Salah satu ulama yang penyair dan mengkonstruk narasi sufisme di dalam karyanya adalah, Gus Mus. Kita mengenal Gus Mus sebagai salah satu pencerita yang lugas, ia menulis cerpen dengan struktur narasi yang lazim dimengerti oleh pembaca. Tokoh yang dibangun oleh Gus Mus di dalam cerpennya sangat dekat dengan keseharian Gus Mus sendiri, demikian pula juga dengan setting cerita yang dikonstruk di dalam cerpennya, sering dan bahkan sangat kompleks dengan nilai-nilai kepesantrenan, sebagaimana dia tinggal dan banyak menghabiskan waktu.

Mari kita ingat kembali salah satu cerpen Gus Mus yang bernuansa sufistik, Gus Jakfar. Cerpen Gus Mus ini pada waktu itu sangat menghentak, dan sempat menghipnotis media untuk kemudian karya-karya Gus Mus menjadi semacam incaran tersendiri untuk mengisi kolom sastra. Pada cerpen itu kita dapat menemukan nilai-nilai religiusitas yang menjelma sebagai narasi sufisme. Dalam cerpen itu Gus Mus mampu menjelmakan kisah kesufian itu dalam narasi yang memaksa empati pembaca. Oleh karena Gus Mus mampu mengintimkan antara realitas dan imajinasi dengan begitu liat, pembaca tidak terjerembab di dalam problematika irasionalisme, meskipun kisah tentang kesufian terkadang sedikit menyeret pembaca pada makna yang irasional.
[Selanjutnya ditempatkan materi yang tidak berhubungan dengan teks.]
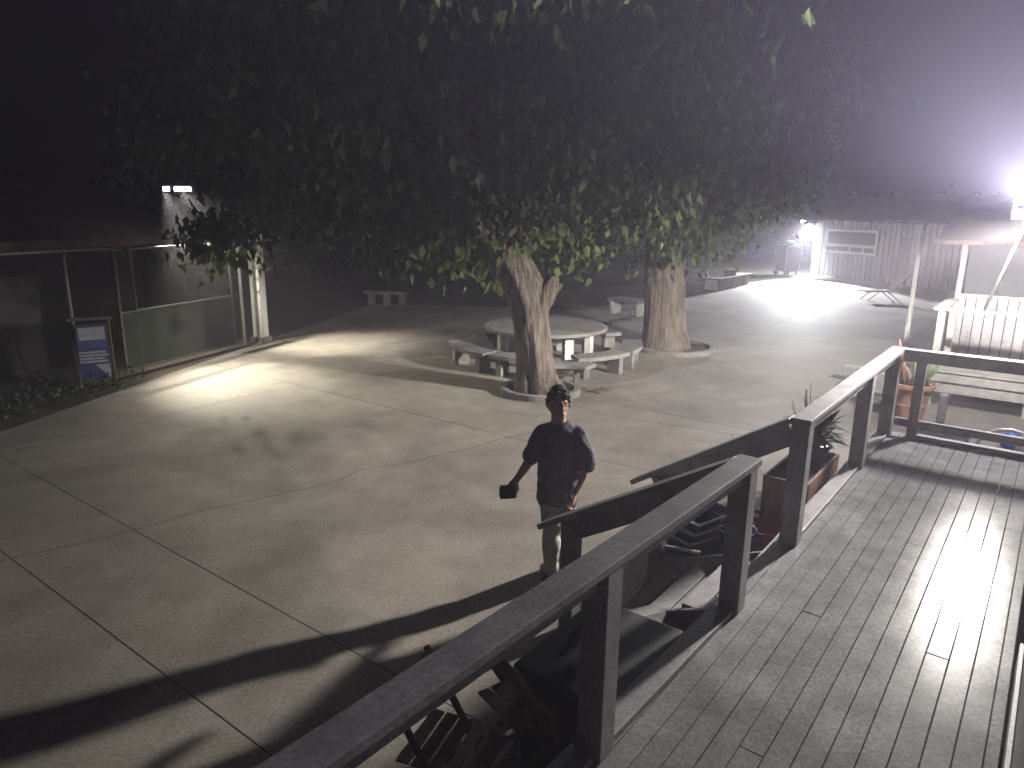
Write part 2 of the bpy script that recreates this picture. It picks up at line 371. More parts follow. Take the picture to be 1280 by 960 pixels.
# stairs down to the courtyard between the two sloping handrails
st = thing('wooden_stairs', 'open wooden steps from deck down to the courtyard between two handrails', 'stairs', DE(-.5, -4.26))
for i in range(3):
    z = ZD - (i+1)*ZD/4; e_ = -.04 - i*.28
    for q in (-.075, .075):
        MB().beam(DE(e_+q, -3.78, z-.02), DE(e_+q, -4.74, z-.02), .135, .04).build('tread', RAILW, st, bevel=.004)
for d in (-3.74, -4.78):
    MB().beam(DE(.07, d, ZD-.22), DE(-.86, d, .06), .04, .24).build('stringer', RAILW, st, bevel=.004)
def handrail(d, eb, zlow, label, top_e):
    h = thing('stair_handrail', label, 'handrail', DE(eb, d))
    post(h, eb, d, -.01, zlow-.09, w=.115)
    s_ = (RT-zlow)/(top_e-eb)
    eo = eb-.26; z_o = zlow - s_*.26
    MB().beam(DE(top_e, d, RT-.023), DE(eo, d, z_o-.023), .15, .042).build('rail_cap', RAILW, h, bevel=.005)
    MB().beam(DE(top_e, d, RT-.132), DE(eb-.06, d, zlow-s_*.06-.132), .042, .175).build('side_rail', RAILW, h, bevel=.004)
    return h
handrail(-3.68, -.88, 1.02, 'far sloping handrail of the deck steps, next to stair top post', .13)
handrail(-4.86, -1.02, .98, 'near sloping handrail of the deck steps, in front of the walking person', .13)
# house wall beside the camera
hw = thing('house_wall', 'shaded house wall at right edge of the deck planks', 'wall', DE(1.78, -8))
MB().beam(DE(1.76, -4.4, 1.45), DE(1.76, -11.5, 1.45), .12, 2.98).build('siding', RAILW, hw, bevel=.004)
MB().beam(DE(1.685, -4.4, ZD+.07), DE(1.685, -11.5, ZD+.07), .022, .13).build('baseboard', RAILW, hw, bevel=.003)

# ------------------------------------------------------------------ right side: gravel yard, second deck, screened porch, floodlight
gy = MB().prism([tuple(DE(-.3, .06)[:2]), tuple(DE(4.5, .06)[:2]), tuple(DE(4.5, 5)[:2]), tuple(DE(-.3, 5)[:2])], -.1, .006).build('side_path', CONC); gy['kind'] = 'structure'
d2 = struct('landing_deck', DE(0, 4.4))
for i in range(14):
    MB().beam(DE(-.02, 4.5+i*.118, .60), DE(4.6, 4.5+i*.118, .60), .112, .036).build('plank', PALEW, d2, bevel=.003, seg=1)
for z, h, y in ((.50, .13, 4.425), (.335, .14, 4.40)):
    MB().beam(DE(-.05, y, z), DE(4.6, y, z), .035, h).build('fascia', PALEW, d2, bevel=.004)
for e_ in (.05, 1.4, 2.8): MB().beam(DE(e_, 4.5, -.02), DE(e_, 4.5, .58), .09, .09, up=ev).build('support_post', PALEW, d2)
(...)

Di hadapan karya Gus Mus-Gus Jakfar-ada semacam candu di dalam diri yang berwajah kritik ekspektatif. Kritik ekspektasi itu sendiri merupakan suatu fragmentasi dari implikasi narasi sufisme yang dibangun Gus Mus di dalam cerpennya, menggugah kesadaran akan transendensi. Wajar kemudian jika pembaca merasa kurang dan ingin melanjutkan lagi narasi yang lain yang bernuansa sufime. Selain karena estetika yang dibangun Gus Mus di dalam cerpennya tidak sekadar membaurkan akan tetapi bahkan menyatukan antra yang realis dan yang imajinatif. Kesaktian karya Gus Mus juga karena berdiri di atas realitas dan kebenaran yang tidak disadari sebelumnya oleh para pembaca.

Realitas atau kebenaran yang tidak disadari dalam kacamata fenomenologi Husserl, disebut sebagai realitas prareflektif yang masih belum terabstraksi, dan tidak tersentuh oleh apapun yang berwarna dekoratif. Husserl dalam kajian ini, menyuguhkan kompleksitas dan berjubel kerumitan untuk membuat pembaca mengerti dan menyadari realitas dan kebenaran yang murni itu. Akan tetapi di tangan Gus Mus, realitas dan kebenaran yang sebelumnya tidak disadari oleh siapapun, menjadi gurih dan renyah di hadapan para pembaca.

Hal ini menunjukkan betapa kesaktian bahasa sastrawi menampung dan mengolah bahasa dengan metafor yang sederhana, akan tetapi tidak berarti bahwa yang filosfis kalah mandraguna dari yang metaforis, sebab antara yang metaforis dan yang filosofis juga sama-sama dapat mengungkapkan realitas. Dua entitas yang berbeda ini terbukti sama dapat menyampaikan realitas pada cerpen Gus Mus yang tidak hanya tunduk pada metafor untuk mengkonstruk narasi sufismenya, akan tetapi juga sarat akan nilai-niali filosofis yang membuat karya itu menjadi demikian kompleks dan terasa purna.